Nos EUA, apregoado como o país das oportunidades, essa probabilidade é de 7.5%. O “sonho americano” é, pois, um mito que ajuda a manter o status quo. Em Portugal, a mobilidade social tem aumentado, mas está longe de corresponder a uma genuína sociedade de oportunidades na qual o mérito, mais do que o berço, determina o sucesso a que cada um tem direito na vida. Um estudo publicado pela Fundação Francisco Manuel do Santos revela que a mobilidade social entre pais e filhos é menor em Portugal do que na União Europeia, embora o aumento da mobilidade tenha sido “muito maior” em Portugal do que na União Europeia, resultando numa aproximação.
No prefácio ao estudo, escreveu Pedro Pita Barros:
“A mobilidade económica e social em Portugal é tradicionalmente baixa, embora tenha aumentado de forma marcada na década de 70 do século passado. Dados os níveis de educação tradicionalmente muito baixos na população portuguesa, essa transformação não é muito surpreendente. (..). Ainda assim, a sociedade portuguesa teve sempre uma menor mobilidade económica e social entre gerações do que os seus parceiros europeus, qualquer que seja o indicador e o período temporal considerados. Há, pois, ainda um caminho a percorrer para uma sociedade mais livre, com maior igualdade de oportunidades, em que a condição dos pais não seja um fator determinante da condição dos filhos, em termos económicos e sociais.”

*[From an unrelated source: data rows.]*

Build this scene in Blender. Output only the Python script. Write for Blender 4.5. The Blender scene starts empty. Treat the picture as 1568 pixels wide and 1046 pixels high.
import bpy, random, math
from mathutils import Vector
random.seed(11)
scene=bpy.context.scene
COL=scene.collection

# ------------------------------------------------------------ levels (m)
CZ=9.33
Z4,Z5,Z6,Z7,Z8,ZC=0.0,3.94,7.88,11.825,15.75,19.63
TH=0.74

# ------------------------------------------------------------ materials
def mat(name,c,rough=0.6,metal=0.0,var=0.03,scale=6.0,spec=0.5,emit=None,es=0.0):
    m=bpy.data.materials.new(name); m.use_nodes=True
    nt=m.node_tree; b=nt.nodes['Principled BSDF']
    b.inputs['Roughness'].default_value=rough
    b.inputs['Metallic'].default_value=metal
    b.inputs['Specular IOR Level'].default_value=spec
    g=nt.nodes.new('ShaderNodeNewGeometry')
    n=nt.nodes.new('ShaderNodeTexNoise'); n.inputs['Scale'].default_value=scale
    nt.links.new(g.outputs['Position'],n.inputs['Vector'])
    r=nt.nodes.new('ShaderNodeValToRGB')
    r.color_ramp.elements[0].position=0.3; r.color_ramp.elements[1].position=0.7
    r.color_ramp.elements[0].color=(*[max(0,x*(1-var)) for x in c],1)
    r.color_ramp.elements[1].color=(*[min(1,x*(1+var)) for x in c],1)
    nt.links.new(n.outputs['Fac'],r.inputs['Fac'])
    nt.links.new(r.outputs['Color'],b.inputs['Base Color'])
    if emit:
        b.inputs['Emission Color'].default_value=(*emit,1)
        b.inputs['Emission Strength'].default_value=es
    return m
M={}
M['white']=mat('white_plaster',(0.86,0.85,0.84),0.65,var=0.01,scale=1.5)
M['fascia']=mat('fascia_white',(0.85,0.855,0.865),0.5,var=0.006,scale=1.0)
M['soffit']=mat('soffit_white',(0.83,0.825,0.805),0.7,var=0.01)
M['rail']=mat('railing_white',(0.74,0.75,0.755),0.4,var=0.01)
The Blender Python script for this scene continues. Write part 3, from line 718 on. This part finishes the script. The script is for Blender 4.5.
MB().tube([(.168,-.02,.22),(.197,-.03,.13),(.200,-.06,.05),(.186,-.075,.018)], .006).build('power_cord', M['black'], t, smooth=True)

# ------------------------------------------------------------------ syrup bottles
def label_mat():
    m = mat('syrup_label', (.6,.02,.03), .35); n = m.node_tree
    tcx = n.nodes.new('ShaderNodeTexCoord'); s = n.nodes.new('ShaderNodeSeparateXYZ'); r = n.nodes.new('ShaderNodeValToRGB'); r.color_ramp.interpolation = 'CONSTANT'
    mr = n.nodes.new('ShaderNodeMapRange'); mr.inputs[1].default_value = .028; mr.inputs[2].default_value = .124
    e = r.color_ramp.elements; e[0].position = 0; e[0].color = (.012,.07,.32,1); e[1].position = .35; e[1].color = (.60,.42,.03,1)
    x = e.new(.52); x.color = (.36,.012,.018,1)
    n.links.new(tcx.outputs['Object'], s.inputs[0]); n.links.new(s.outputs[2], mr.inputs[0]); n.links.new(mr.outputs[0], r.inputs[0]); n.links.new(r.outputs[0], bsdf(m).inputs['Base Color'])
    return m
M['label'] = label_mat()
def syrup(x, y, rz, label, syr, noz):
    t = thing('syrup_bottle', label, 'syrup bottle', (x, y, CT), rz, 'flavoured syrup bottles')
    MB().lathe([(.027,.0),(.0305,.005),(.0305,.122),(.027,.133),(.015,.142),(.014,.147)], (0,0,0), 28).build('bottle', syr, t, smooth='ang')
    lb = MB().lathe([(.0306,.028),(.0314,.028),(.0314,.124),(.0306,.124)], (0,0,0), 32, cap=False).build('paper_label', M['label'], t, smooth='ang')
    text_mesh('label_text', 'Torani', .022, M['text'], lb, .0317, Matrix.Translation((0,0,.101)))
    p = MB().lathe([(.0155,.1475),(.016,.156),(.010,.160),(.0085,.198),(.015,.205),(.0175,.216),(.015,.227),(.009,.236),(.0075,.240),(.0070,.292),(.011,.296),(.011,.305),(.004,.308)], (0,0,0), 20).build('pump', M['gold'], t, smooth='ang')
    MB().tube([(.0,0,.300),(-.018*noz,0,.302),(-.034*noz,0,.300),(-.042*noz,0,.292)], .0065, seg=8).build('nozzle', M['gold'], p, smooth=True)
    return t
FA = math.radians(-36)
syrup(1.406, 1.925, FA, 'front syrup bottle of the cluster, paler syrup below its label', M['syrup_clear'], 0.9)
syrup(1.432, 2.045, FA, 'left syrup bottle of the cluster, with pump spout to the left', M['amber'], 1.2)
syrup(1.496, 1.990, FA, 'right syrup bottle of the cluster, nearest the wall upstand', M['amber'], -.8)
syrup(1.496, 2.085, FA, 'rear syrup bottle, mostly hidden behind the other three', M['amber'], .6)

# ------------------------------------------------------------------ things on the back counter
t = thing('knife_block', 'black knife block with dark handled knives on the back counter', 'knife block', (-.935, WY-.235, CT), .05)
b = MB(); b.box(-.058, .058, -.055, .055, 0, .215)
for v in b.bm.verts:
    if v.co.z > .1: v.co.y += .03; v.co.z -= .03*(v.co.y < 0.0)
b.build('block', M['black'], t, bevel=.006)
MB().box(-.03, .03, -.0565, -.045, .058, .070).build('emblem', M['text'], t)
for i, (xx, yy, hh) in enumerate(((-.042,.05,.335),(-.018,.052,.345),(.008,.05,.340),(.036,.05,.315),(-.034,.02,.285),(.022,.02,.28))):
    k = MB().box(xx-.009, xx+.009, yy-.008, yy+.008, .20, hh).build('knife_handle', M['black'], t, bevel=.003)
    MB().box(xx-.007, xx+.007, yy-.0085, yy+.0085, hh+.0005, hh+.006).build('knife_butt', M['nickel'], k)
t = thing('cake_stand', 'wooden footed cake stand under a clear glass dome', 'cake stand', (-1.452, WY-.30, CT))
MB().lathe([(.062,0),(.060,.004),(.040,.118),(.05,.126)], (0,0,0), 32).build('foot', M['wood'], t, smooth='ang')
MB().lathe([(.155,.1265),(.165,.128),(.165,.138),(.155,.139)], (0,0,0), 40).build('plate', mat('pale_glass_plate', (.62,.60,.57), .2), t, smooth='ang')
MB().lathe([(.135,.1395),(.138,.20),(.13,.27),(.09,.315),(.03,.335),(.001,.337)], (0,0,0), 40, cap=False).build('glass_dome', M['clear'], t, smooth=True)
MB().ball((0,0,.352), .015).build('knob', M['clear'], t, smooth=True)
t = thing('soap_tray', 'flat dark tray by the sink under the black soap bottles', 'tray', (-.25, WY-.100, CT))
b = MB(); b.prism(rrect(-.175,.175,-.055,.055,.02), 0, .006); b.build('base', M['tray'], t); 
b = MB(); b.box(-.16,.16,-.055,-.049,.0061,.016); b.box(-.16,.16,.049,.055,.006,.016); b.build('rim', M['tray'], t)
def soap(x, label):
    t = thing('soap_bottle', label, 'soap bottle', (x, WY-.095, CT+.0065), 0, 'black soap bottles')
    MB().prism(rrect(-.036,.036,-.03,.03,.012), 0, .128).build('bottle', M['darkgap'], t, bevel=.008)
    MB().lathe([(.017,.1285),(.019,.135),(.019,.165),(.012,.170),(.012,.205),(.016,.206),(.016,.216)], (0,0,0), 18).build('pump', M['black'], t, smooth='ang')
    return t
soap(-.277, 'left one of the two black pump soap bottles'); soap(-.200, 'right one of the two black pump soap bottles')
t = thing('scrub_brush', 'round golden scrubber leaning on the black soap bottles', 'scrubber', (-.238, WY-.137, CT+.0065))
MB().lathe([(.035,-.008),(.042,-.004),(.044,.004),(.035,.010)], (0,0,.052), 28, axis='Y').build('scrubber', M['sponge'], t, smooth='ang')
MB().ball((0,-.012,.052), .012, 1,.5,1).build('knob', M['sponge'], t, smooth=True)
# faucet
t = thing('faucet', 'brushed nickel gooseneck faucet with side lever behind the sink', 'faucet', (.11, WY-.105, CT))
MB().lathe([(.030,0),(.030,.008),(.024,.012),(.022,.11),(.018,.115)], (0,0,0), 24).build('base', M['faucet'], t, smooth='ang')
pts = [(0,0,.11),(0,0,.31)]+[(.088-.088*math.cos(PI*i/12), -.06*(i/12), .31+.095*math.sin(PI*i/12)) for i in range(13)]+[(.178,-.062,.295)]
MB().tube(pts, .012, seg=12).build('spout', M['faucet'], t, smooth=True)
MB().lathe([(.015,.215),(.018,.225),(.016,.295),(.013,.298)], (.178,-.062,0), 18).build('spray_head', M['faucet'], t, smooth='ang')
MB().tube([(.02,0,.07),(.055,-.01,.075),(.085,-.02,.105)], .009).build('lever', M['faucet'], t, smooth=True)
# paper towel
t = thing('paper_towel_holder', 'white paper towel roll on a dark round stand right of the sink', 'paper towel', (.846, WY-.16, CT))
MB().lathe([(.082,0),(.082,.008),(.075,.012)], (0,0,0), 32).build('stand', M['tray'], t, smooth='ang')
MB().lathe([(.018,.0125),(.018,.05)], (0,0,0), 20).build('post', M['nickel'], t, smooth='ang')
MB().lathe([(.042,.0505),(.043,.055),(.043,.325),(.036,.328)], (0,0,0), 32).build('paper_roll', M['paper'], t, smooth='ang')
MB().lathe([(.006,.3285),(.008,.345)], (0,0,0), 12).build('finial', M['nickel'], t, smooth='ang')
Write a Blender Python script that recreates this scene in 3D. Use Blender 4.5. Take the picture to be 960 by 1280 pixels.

Convém, pois, manter espírito crítico e desenvolver consciência de que vivemos numa sociedade de meritocracia limitada. Continuar a alimentar o mito tem consequências sérias. Se a nossa crença na meritocracia não tem aderência à realidade, há riscos de cometermos dois erros. Primeiro: rotulamos negativamente pessoas que, por serem malsucedidas ou pobres, consideramos preguiçosas ou desprovidas de virtudes. Segundo: reverenciamos pessoas que são bem-sucedidas, não por via do mérito – mas devido ao berço em que nasceram ou a fatores que nada devem ao mérito. Eis, pois, uma sugestão: coloquemos sempre um sinal de interrogação no final da expressão “a meritocracia funciona”.